We now consider—very briefly, of course—the heart as it figures in the great doctors of the Church, Aquinas and Augustine. We might see these figures as opposites, with Aquinas being coldly logical and Augustine as being passionate to a fault at least prior to his conversion, and still retaining strong elements of poetry and autobiography in his writing, in which he poured out his heart. In reading the Summa Theologiae, on the other hand, we have no idea who Aquinas is. It is almost like a disembodied intellect, working through questions with relentless rigor. Aquinas was a saint, and we can be sure he had a warm love of God in addition to his brilliant mind. But, it is possible that a very cold person could have written the Summa. Someone can understand God with analytical rigor, but still be very distant from God in his heart.

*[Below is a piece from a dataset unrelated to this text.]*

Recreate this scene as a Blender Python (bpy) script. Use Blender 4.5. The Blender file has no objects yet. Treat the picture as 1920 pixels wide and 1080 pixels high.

Aquinas considers the question of whether the passions pertain to the appetitive, or the apprehensive, parts of the soul.[6] The appetitive parts of the soul seek what they perceive as good, and the apprehensive parts of the souls seek the truth. The unifying concept of the heart suggests that, though the passions belong primarily to the appetitive, they participate in the apprehensive. When we perceive with our intellect something as true, our passions need to align with this apprehension, so we also feel and desire according to what is true.

But Aquinas establishes a rigid separation between the appetitive and the apprehensive powers of the soul. For Aquinas, our appetites are drawn to external objects, while our apprehensive faculty is drawn to ideas of objects. What is true, the object of the apprehensive power, pertains to an idea in the mind, while what is good pertains to an object external to the self, which the appetites and passions crave.

But, with all due respect to the Angelic Doctor, perhaps we need to rethink this division between intellect and the passions. In our daily interactions, the perception of truth, which pertains to an idea in the mind, connects with—or ought to connect with—our passionate appetites for what is good. For instance, when we perceive a person with our intellect as a truthful person, we tend to gravitate to him with our appetites. Aquinas sounds too much like a Stoic, in treating passions and intellect as though they belonged to two parallel domains. The mind in this conception seems a cold knower and calculator, while the passions seek what they perceive as good, in a way that is indifferent to truth.

Chesterton, in his biography of St. Francis, warned that heresy always sets the mood against the mind.[7] The mood becomes an overzealousness that exceeds rational bounds and becomes a monomania. The heart cannot just be emotions, without the mind, because the abandonment of the intellect leads to an unmoored intensity.

When St. Augustine tells us that our hearts will be restless until they rest in God[8], he is talking about the full peace of holiness, in which both our intellect and our passions align with God. We not only recognize the truth of God, but we also have a passion for His will.

The spiritually mature person is not inwardly divided, with mind and passions oriented in different directions. Augustine says specifically that the heart has to rest in God, because if only the mind rests in God, passions might still be at war with God. If only the passions rest in God, one’s mind lacks a clear grasp of the nature of God and of orthodoxy. 


[1] Dilexit Nos, Sect. 3.

[2] Nicomachean Ethics, I.&.1098a.5.

[3] Marcus Aurelius, The Meditations of Marcus Aurelius Antoninus, trans. by Meric Causabon, Book I, Section V, pg. 13.

[4] Jn 11:35.

[5] Mt 26:36-46.

[6] ST I.II.Q22.A2.

[7] G.K. Chesterton, Saint Francis of Assisi, (San Fransisco: Ignatius Press, 2002): 316.

[8] Augustine, Confessions, Book I, Chapter 1.